A verdade é que, por vezes, também me chegam, a seu respeito, noticias tolas, das que logo se vê serem inventadas por pessoas que, por pouco terem que fazer, se entretêm, com frequência, a inventar noticias e acontecimentos, principalmente quando pensam que eles podem constituir uma «bronca».

Ainda há dias, por exemplo, ao ler a revista «Alcance», me surgiu uma entrevista consigo, assinada por Correia de Morais e, por sinal, muito bem feita. E mais uma vez tive o gosto de apreciar a forma desassombrada como V. diz as coisas, num ar de sinceridade, que chega a parecer-nos quase infantil e que eu, ao contrário do que pensa muita gente, acredito não ser estudado.

Conheço-a há muitos anos e por isso me é familiar a sua maneira simples de dizer as coisas, mesmo as mais complicadas. E, por isso mesmo, nada me admirou verificar que V., a certa altura da citada entrevista, afirmou:
— Você sabe que eu gostava muito do Salazar? Pois gostava mesmo. Isto é, gostava do Salazar como homem, como figura e como presença, porque politicamente não me interessava nada. A politica é um mistério e uma complicação que não quero entender. Sou uma artista e todo o tempo é pouco para dedicar à minha carreira. O que não evita que, no actual Governo, também haja uma figura de que gosto imenso: gosto do Álvaro Cunhal. Gosto de o ver na TV, gosto de o escutar e gosto da sua presença...

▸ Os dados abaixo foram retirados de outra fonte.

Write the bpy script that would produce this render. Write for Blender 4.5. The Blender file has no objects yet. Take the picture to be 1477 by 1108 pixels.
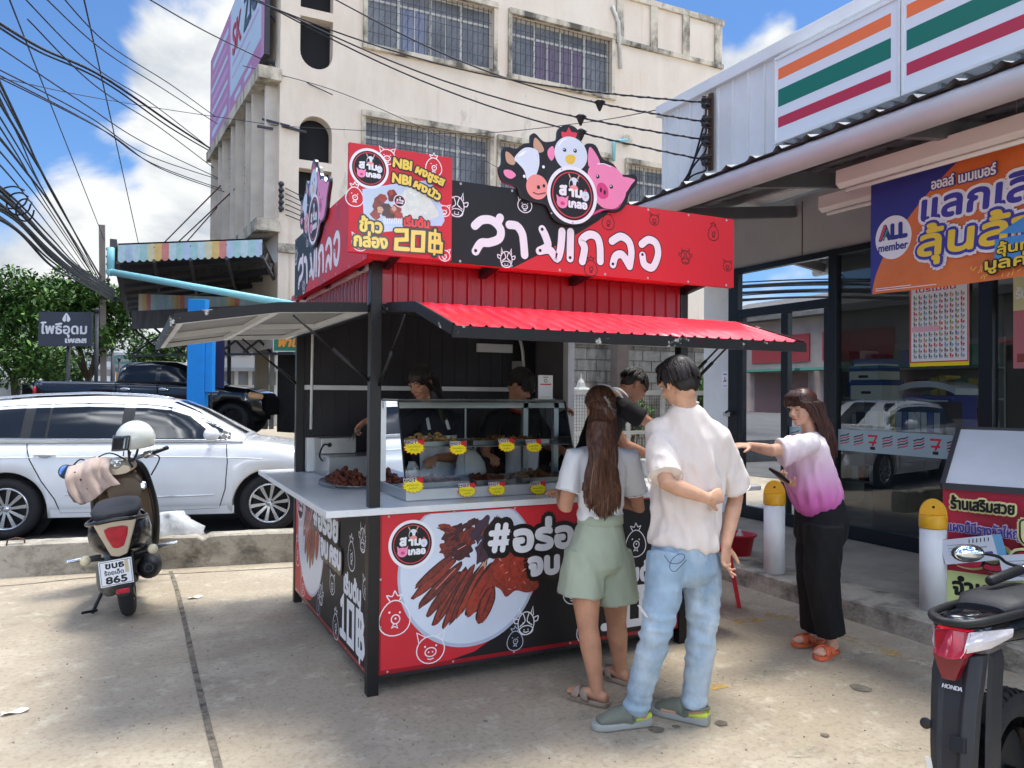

Pois, Amália, isso que V. afirmou e que acima transcrevo, tão simples como é, deve ter causado o espanto de muita gente. E, acredite, não faltará quem se tenha interrogado, com pasmo:
«Mas que mulher é esta que gostava do Salazar e agora gosta do Álvaro Cunhal?»

A mim, que a conheço e a todos os seus amigos, a afirmação não ocasionou, creia, um mínimo de pasmo. A Amália pensa assim, pensou alto e disse o que pensava...
Mas, creia, o que mais me impressionou, na citada entrevista, foi a seguinte passagem, em que fala de outros artistas do Fado:
— Você sabe quanto é delicado citar nomes e as situações aborrecidas que se podem criar, por exaltar uns e esquecer outros. Mas não poderei deixar de referir três nomes, «casos muito sérios» da canção nacional: Hermínia Silva, Alfredo Marceneiro e Carlos Paredes. Porque, tal como sou — e nisso tenho muito orgulho — não são fabricados ou postiços: são autênticos. Gosto imenso deles, ouço-os sempre que posso e só lamento não os conhecer inteiramente, para melhor os poder apreciar e sentir... Sabe, se em vez de rapariguinha pobre, tivesse nascido menina rica, passaria a vida entusiasticamente dedicada ao estudo da psicanálise.

Por aqui se vê que a Amália não se esqueceu que nasceu rapariguinha pobre e que continua a gostar dos três artistas do nosso Fado que, nem por serem grandes, são «postiços». Hermínia, Marceneiro e Paredes — três artistas simples, como alguns que se julgam «vedetas» deviam aprender a ser!

Mas a simplicidade e a humildade, V. sabe, não se aprendem. Nasce-se simples, como se nasce artista. E se você, de facto, nasceu as
duas coisas, isso só faz com que suba, ainda mais, na minha consideração e amizade.
Aníbal Nazaré
Carta a Amália de Aníbal Nazaré, publicada em Dezembro de 1974 na revista Plateia.